Data excerpt
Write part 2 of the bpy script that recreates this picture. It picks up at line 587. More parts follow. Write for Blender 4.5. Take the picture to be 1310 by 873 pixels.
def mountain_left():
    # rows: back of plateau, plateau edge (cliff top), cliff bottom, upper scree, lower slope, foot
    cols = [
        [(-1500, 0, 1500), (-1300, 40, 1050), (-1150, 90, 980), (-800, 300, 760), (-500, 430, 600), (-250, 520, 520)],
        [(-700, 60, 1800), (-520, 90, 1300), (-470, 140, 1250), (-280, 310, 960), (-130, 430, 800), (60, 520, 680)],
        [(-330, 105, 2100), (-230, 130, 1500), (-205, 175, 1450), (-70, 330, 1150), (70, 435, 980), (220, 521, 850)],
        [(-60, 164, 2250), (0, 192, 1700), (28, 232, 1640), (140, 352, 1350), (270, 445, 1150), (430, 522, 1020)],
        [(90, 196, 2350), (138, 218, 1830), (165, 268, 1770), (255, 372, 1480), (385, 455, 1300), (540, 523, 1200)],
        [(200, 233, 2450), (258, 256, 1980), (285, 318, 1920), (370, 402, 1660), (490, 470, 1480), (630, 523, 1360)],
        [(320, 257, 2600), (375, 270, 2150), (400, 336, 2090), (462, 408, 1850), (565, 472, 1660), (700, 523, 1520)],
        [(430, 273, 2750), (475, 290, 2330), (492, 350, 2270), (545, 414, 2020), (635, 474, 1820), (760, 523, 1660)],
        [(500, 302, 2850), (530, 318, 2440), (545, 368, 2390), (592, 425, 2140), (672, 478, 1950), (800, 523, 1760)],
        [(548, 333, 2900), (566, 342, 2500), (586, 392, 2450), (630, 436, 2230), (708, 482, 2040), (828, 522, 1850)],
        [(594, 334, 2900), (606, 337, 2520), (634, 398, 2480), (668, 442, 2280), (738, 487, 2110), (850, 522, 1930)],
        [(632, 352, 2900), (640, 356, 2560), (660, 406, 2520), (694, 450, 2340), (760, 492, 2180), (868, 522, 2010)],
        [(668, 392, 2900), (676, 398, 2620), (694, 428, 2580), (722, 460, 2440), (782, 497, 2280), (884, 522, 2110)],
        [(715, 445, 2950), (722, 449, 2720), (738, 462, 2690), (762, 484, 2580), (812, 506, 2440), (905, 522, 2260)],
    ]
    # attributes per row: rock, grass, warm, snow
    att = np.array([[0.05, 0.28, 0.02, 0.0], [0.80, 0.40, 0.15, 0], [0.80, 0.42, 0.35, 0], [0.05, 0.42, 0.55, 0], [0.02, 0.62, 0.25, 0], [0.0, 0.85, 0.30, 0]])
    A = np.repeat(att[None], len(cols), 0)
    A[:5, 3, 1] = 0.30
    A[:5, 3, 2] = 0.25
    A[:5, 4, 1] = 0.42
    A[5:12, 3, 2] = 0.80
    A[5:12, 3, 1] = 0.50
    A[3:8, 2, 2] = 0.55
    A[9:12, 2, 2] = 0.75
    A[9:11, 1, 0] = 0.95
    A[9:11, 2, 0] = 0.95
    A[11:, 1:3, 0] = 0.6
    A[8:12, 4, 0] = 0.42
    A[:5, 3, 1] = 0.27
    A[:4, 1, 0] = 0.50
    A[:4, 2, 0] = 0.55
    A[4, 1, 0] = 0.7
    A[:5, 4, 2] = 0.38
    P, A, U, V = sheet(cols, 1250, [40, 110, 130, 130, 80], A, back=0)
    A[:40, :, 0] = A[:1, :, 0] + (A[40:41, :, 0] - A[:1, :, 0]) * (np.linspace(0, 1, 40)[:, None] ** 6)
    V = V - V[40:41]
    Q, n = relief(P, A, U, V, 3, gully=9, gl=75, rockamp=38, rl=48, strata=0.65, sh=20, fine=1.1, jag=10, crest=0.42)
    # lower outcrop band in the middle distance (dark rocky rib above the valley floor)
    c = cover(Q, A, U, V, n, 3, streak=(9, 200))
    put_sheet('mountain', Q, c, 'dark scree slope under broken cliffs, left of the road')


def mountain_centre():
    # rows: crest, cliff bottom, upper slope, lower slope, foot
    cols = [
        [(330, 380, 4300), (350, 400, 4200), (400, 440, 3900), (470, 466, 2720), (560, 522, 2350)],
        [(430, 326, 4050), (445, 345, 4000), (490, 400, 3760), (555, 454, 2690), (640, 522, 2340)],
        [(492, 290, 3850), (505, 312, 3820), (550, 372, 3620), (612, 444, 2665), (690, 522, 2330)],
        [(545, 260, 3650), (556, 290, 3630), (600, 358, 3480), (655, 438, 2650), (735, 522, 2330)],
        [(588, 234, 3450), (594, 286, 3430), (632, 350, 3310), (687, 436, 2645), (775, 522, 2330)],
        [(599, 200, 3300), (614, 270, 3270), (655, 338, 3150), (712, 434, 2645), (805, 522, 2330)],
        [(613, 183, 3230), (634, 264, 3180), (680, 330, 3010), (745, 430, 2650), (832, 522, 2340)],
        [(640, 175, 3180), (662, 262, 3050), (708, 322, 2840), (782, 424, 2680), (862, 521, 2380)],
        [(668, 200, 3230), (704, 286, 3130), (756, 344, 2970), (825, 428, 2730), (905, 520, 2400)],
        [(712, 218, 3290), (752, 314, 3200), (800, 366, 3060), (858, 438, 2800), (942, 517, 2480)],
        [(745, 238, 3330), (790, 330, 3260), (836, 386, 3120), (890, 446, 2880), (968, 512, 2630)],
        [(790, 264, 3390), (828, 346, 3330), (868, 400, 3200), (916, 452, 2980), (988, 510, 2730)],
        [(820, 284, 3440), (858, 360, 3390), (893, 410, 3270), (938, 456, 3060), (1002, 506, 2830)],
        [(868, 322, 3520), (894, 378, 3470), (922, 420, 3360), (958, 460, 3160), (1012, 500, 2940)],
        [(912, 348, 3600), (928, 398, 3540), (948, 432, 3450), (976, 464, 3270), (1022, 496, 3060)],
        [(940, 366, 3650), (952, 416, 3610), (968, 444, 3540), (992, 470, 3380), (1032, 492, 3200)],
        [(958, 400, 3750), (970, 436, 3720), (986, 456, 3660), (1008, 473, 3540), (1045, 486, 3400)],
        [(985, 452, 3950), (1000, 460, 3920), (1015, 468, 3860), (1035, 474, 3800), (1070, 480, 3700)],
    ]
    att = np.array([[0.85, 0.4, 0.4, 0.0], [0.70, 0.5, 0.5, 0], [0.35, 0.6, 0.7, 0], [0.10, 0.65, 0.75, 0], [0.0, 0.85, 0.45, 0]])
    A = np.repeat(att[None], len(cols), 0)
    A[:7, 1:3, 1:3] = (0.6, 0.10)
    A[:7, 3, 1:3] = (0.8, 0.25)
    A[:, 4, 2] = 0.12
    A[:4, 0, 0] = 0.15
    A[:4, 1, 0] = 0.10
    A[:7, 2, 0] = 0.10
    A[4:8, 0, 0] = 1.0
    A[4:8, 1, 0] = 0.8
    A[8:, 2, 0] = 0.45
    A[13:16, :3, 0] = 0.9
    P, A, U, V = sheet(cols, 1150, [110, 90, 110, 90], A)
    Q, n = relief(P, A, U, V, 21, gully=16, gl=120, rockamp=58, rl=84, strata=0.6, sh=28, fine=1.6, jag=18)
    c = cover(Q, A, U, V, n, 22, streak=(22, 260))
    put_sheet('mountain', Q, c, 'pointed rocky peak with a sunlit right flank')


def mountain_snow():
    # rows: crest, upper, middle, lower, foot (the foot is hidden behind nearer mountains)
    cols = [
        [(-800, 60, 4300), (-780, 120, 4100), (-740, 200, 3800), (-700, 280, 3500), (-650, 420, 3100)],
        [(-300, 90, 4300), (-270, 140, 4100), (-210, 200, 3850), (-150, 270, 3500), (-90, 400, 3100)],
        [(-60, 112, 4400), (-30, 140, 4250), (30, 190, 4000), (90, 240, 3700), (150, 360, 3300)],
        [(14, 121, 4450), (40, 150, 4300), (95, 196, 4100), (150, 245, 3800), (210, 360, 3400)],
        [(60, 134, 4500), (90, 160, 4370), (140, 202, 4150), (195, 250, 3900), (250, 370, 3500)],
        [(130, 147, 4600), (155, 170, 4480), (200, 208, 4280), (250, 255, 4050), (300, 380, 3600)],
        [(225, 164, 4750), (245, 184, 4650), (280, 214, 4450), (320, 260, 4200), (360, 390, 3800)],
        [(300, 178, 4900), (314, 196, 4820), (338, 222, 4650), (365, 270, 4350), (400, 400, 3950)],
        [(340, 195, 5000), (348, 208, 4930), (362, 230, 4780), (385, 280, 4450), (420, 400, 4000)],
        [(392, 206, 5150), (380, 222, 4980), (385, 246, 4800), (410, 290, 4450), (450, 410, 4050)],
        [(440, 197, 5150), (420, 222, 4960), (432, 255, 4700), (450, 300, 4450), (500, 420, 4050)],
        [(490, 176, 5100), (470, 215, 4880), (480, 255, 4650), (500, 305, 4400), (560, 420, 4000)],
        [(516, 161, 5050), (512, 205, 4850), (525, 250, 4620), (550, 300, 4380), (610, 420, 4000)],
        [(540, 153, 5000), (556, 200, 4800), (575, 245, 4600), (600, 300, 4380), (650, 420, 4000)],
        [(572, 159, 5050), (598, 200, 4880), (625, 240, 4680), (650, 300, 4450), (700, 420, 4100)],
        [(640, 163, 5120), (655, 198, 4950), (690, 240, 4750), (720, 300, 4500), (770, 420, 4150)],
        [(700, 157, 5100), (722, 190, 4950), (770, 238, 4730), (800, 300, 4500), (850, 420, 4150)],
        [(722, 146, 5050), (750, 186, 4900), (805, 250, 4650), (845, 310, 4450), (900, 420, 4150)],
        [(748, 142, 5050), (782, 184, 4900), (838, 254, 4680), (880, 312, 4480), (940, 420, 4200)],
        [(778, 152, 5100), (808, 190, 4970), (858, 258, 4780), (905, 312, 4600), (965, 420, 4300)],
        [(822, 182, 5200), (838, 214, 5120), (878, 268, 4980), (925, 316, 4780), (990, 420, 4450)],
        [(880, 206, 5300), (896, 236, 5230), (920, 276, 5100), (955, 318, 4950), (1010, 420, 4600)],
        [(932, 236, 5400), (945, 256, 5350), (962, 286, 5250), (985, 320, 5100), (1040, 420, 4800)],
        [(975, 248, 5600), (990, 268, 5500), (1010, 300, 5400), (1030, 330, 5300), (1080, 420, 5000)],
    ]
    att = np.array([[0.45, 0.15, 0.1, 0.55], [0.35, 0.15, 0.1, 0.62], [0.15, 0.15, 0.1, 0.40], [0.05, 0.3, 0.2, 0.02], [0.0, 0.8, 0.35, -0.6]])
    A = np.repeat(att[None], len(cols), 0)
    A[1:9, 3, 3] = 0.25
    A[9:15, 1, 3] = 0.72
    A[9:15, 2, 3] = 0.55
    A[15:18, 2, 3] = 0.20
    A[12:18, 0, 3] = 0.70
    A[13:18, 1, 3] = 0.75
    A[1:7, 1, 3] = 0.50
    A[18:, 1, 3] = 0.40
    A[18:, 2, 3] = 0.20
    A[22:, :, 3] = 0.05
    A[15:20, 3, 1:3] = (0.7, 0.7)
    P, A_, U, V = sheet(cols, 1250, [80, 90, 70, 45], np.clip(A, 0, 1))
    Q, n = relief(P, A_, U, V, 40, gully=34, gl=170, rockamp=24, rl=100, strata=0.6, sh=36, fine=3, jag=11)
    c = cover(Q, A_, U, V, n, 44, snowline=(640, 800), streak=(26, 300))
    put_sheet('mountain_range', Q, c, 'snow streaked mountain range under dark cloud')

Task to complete
Starting at the line that contains "V = V - V[40:41]" and stopping at the line that contains "put_sheet('mountain', Q, c, 'dark", transcribe the lines exactly; both boundary lines are to be included.

Completed task
    V = V - V[40:41]
    Q, n = relief(P, A, U, V, 3, gully=9, gl=75, rockamp=38, rl=48, strata=0.65, sh=20, fine=1.1, jag=10, crest=0.42)
    # lower outcrop band in the middle distance (dark rocky rib above the valley floor)
    c = cover(Q, A, U, V, n, 3, streak=(9, 200))
    put_sheet('mountain', Q, c, 'dark scree slope under broken cliffs, left of the road')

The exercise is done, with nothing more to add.